Revista Época
As 7 da manhã, o portão é aberto e as crianças da 1ª à 4ª série entram na escola. Depois do chocolate quente, sentam-se em filas, no pátio. Uma professora pára na frente da turma e pergunta:
– O que fazemos de gostoso todas as manhãs?
– Acolhimento! – gritam, em coro, os cerca de 300 alunos.
– Então, todo mundo de mãozinha para cima.
Basta a professora puxar, “Pai-Nosso que estais no céu...”, e a turma toda acompanha. De olhos fechados, as crianças rezam o Pai-Nosso sem dificuldade, algumas com as palmas das mãos juntas na altura do peito, outras com as mãos abertas e para o alto. Depois de entoar duas orações e uma música sobre o amor, sobem enfileiradas para a sala de aula. “Quando cheguei a esta escola, elas tinham um comportamento muito violento, que traziam de casa”, diz a diretora Patrícia Bonilha. A solução foi o “acolhimento” no início de cada turno. “Melhorou muito. Ele proporciona equilíbrio, você consegue aquietar o ambiente, principalmente no período da tarde, quando as crianças chegam cheias de adrenalina”.
A cena lembra um ritual tradicional de qualquer colégio católico. Mas ocorreu na escola municipal Walter Carretero, de Sorocaba, interior de São Paulo. Na rede da cidade, todas as escolas incluíram trechos da Bíblia em seu material didático em 2002, com a adoção da cartilha Deus na Escola, produzida pela Secretaria Municipal de Educação com a participação de várias entidades religiosas. “Percebemos uma mudança de comportamento nos alunos de toda a cidade. No modo como tratam os professores, a família e os amigos”, diz a advogada Maria Lúcia Amary. Ela foi uma das autoras do programa, que dá orientações sobre como as escolas devem trabalhar os valores cristãos nas disciplinas escolares.

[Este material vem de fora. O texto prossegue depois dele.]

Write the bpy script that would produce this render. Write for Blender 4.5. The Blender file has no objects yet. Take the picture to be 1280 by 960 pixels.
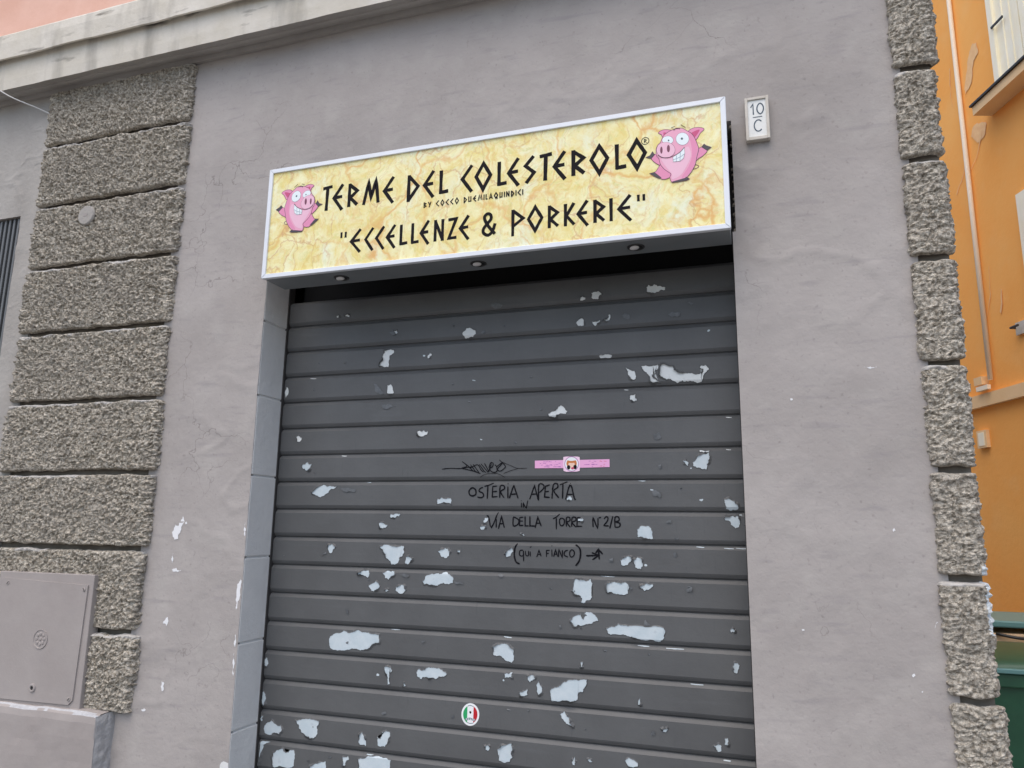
import bpy, bmesh, math, random
import numpy as np
from mathutils import Matrix, Vector
from mathutils.geometry import tessellate_polygon
random.seed(7)
R = math.radians
sc = bpy.context.scene
col = sc.collection
# ------------------------------------------------------------------ camera
cd = bpy.data.cameras.new('camera'); cam = bpy.data.objects.new('camera', cd); col.objects.link(cam)
cam.location = (2.05678, -2.83410, 1.6)
cam.rotation_euler = (R(100.88815), R(-0.79337), R(18.434))
cd.sensor_width = 36; cd.lens = 36 * 926.6 / 1280; cd.clip_start = .05; cd.clip_end = 500
sc.camera = cam
sc.render.resolution_x, sc.render.resolution_y = 1024, 768
# ------------------------------------------------------------------ sky and sun
SUN_EL, SUN_AZ = 66, 192            # azimuth measured from +y towards +x
w = bpy.data.worlds.new('World'); sc.world = w; w.use_nodes = True
wn = w.node_tree.nodes; wl = w.node_tree.links
bg = wn['Background']; sky = wn.new('ShaderNodeTexSky'); sky.sky_type = 'NISHITA'; sky.sun_disc = False
sky.sun_elevation = R(SUN_EL); sky.sun_rotation = R(SUN_AZ); sky.air_density = 1.0; sky.dust_density = 3.0; sky.ozone_density = 1.0
wl.new(sky.outputs[0], bg.inputs[0]); bg.inputs[1].default_value = .15
sl = bpy.data.lights.new('sun', 'SUN'); sl.energy = 1.0; sl.angle = R(80); sl.color = (1, .90, .78)
so = bpy.data.objects.new('sun', sl); col.objects.link(so)
sd = Vector((math.sin(R(SUN_AZ)) * math.cos(R(SUN_EL)), math.cos(R(SUN_AZ)) * math.cos(R(SUN_EL)), math.sin(R(SUN_EL))))
so.rotation_euler = sd.to_track_quat('Z', 'Y').to_euler(); so.location = (0, -6, 9)
sc.view_settings.view_transform = 'Standard'; sc.view_settings.look = 'None'
sc.view_settings.exposure = 0.62; sc.view_settings.gamma = 1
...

A transmissão de valores é um dos principais argumentos para a inclusão do ensino religioso nas escolas. Seus defensores consideram que a espiritualidade é um conhecimento fundamental para o desenvolvimento. “Em tempos de violência e degradação familiar, a escola deve ser um espaço para a construção do indivíduo”, afirma Maria Lúcia. “Na formação do caráter de uma pessoa, ficam faltando valores fundamentais de vida e respeito se ela não tem uma religião.”
Nem todos concordam com essa linha. Para a educadora Roseli Fischmann, professora da Universidade de São Paulo (USP), a escola deve ser capaz de ensinar o respeito mútuo sem depender da religião. “Na cabeça da criança, as noções de ética, direito e respeito não podem estar vinculadas a um Deus. Senão, o que vai acontecer se ela brigar com um colega que tem um Deus diferente do dela? Ou se, um dia, questionar sua religião?” Roseli faz parte de um grupo de educadores e sociólogos que evoca o princípio do Estado laico (sem religião) para criticar a entrada da fé nas escolas públicas. Para ela, cabe à família decidir se quer ou não transmitir sua religiosidade ao filho. “A espiritualidade não é parte necessária da formação escolar. Eu dei educação religiosa para meus filhos, mas há pais que não querem isso e eles têm esse direito”.
Há, portanto, duas correntes de pensamento antagônicas, cada uma com fortes argumentos. Será possível conciliá-las? Segundo o último censo do IBGE, 93% dos brasileiros se dizem religiosos. É provável que boa parte deles se sinta contente com a ajuda da escola na transmissão de seus valores aos filhos. Mas aí começam as dificuldades. De acordo com o IBGE, os brasileiros se dividem em 43 denominações religiosas. Os católicos representam 74% da população, seguidos pelos evangélicos, com 15%. Os que não têm religião são 7% do total – mais que o dobro da fatia que representa os adeptos de outras crenças, 3%. Como trazer Deus para as salas de aula de forma respeitosa a todas as linhas religiosas – incluindo os ateus e agnósticos?